> **Exercise materials**:
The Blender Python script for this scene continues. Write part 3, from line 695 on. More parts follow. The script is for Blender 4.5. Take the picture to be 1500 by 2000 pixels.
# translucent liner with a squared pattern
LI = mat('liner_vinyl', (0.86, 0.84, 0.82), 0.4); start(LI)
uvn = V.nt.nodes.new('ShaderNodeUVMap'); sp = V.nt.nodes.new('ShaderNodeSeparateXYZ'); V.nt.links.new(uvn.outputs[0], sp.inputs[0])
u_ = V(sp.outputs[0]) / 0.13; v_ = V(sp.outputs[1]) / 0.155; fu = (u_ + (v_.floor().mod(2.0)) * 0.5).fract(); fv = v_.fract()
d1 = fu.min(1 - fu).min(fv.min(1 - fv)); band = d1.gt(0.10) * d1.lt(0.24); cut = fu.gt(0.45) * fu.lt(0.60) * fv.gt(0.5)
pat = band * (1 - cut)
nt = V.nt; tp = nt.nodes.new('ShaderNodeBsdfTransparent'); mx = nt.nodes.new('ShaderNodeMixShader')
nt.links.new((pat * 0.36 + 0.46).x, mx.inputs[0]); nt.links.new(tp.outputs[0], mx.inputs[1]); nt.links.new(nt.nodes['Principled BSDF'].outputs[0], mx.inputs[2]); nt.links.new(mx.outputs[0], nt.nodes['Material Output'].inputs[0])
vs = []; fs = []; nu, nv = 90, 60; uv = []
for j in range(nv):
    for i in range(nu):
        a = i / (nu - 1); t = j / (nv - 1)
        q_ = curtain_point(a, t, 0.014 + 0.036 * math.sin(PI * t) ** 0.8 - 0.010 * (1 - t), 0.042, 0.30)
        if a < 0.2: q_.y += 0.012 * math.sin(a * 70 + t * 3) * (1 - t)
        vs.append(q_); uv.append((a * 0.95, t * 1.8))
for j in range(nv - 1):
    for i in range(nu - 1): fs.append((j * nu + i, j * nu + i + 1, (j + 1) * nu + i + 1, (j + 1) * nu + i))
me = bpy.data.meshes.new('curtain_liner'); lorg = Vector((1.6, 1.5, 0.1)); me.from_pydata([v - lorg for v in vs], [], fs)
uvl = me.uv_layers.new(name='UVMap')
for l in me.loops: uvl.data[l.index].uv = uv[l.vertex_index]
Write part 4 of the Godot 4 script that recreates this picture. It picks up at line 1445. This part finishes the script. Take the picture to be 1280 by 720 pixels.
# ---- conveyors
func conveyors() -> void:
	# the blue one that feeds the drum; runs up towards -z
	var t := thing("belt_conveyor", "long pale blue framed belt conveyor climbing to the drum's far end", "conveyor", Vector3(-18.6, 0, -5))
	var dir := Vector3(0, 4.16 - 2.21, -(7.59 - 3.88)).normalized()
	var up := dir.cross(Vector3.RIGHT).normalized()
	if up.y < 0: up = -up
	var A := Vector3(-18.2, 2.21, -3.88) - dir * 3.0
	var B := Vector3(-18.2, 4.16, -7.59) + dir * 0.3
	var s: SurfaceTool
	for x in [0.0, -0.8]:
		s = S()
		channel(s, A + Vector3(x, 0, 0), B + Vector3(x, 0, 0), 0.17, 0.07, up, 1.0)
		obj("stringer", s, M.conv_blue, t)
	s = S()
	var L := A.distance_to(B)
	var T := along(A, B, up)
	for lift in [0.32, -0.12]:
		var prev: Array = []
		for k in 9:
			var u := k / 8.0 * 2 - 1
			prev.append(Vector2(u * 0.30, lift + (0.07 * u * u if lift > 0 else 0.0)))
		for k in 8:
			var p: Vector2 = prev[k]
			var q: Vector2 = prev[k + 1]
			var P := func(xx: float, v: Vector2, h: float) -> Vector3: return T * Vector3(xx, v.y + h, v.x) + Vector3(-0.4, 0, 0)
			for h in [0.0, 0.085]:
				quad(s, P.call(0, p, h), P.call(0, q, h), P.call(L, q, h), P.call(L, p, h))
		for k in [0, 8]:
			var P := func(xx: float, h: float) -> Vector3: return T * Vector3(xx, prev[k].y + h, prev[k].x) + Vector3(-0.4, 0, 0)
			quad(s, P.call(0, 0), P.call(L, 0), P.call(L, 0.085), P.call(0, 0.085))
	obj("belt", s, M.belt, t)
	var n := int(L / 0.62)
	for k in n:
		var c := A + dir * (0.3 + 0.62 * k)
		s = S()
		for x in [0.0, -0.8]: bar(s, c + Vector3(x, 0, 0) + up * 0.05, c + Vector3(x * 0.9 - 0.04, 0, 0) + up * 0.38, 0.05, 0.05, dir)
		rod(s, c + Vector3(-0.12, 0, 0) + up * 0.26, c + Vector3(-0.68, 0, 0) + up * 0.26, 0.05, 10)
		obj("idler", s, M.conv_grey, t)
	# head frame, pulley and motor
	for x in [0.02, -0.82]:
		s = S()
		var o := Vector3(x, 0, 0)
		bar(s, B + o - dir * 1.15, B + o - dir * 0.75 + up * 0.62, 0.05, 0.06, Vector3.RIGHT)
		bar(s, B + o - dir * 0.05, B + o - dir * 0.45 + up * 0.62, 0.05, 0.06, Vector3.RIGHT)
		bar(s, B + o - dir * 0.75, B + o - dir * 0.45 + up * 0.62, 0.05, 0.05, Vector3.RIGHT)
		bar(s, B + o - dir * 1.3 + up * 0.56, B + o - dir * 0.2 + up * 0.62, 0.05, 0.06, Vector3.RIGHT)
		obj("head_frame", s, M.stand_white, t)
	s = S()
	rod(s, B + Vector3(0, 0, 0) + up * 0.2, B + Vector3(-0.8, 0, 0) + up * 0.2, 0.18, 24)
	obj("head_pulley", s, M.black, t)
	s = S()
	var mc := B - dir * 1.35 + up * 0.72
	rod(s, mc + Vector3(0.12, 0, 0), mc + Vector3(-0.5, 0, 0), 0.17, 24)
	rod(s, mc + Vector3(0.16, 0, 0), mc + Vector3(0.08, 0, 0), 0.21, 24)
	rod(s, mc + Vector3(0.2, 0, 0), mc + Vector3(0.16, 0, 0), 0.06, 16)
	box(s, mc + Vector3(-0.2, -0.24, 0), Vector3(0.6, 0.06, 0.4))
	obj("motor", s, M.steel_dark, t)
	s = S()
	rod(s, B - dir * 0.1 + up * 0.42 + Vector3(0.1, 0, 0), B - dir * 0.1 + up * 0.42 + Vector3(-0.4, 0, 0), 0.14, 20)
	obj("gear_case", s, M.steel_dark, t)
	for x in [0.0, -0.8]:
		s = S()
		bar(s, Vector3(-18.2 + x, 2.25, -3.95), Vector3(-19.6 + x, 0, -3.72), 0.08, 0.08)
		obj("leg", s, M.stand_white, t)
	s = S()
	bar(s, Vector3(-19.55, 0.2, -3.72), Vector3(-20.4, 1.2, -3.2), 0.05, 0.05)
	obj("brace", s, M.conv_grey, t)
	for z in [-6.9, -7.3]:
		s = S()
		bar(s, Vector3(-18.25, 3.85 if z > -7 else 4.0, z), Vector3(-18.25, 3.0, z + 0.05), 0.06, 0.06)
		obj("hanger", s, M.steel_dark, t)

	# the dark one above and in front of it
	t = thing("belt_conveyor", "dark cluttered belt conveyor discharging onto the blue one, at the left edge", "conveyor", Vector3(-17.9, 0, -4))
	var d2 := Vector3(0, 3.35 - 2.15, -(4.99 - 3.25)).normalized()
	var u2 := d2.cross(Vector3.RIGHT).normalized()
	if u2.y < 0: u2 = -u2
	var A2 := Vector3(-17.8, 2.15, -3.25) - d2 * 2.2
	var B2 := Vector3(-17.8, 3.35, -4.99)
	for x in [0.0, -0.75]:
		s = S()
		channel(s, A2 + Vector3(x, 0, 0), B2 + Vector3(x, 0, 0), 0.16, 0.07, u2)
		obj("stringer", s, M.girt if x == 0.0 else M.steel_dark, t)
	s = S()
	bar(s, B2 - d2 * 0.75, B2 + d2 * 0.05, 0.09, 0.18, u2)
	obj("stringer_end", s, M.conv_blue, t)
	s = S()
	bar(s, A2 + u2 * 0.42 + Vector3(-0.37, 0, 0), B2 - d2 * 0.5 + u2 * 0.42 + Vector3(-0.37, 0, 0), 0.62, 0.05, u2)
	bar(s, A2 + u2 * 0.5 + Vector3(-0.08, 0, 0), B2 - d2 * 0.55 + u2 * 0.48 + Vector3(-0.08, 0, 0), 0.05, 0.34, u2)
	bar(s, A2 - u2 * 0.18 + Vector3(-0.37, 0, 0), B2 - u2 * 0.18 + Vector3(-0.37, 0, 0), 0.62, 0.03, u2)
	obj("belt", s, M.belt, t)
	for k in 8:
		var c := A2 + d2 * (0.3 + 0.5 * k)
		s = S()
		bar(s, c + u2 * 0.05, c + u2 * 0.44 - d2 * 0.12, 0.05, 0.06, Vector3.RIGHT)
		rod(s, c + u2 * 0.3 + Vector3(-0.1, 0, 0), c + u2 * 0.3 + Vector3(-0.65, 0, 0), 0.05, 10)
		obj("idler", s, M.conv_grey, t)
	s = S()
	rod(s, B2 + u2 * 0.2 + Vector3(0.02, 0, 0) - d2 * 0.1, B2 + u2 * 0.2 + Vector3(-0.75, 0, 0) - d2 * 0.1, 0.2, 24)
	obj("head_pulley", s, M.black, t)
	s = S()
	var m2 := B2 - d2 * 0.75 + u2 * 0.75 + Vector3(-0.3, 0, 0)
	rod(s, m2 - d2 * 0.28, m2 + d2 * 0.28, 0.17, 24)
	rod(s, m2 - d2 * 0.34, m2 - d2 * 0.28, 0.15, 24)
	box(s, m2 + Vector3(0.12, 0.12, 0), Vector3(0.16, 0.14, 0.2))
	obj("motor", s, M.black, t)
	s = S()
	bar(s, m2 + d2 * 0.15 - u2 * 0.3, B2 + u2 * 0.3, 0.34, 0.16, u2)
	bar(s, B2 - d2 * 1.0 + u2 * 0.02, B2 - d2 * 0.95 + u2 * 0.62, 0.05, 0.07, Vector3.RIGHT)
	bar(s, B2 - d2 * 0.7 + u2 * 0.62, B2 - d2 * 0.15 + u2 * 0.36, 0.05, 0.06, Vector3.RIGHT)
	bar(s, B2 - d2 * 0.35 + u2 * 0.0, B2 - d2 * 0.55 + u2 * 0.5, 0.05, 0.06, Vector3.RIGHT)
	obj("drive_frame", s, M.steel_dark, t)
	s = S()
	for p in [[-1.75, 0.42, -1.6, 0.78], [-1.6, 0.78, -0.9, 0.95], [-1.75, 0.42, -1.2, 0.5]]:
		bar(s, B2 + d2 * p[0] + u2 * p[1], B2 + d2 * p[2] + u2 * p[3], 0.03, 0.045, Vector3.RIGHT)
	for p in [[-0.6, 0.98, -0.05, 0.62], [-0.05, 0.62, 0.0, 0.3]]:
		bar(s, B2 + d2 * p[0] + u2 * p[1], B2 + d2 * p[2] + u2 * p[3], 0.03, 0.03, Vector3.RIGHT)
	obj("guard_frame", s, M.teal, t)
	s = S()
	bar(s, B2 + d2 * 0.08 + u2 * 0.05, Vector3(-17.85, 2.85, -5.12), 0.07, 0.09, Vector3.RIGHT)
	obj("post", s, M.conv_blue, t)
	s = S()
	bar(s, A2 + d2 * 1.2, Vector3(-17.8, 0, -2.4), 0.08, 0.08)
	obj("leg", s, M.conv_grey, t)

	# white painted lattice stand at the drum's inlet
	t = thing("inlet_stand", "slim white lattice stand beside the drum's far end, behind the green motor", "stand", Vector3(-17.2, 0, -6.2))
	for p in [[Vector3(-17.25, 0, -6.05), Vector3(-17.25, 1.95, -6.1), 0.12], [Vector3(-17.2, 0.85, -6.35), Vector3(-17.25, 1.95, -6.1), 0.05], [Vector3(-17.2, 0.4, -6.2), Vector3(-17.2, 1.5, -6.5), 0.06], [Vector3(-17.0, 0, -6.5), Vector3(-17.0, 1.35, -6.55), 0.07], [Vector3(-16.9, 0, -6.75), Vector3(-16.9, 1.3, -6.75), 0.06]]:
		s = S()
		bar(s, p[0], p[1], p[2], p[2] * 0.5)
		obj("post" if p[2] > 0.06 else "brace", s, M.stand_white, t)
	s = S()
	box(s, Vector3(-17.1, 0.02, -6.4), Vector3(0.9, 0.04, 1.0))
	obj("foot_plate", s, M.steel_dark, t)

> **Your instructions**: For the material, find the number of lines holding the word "picture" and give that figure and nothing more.

> **Solution for this exercise**: 2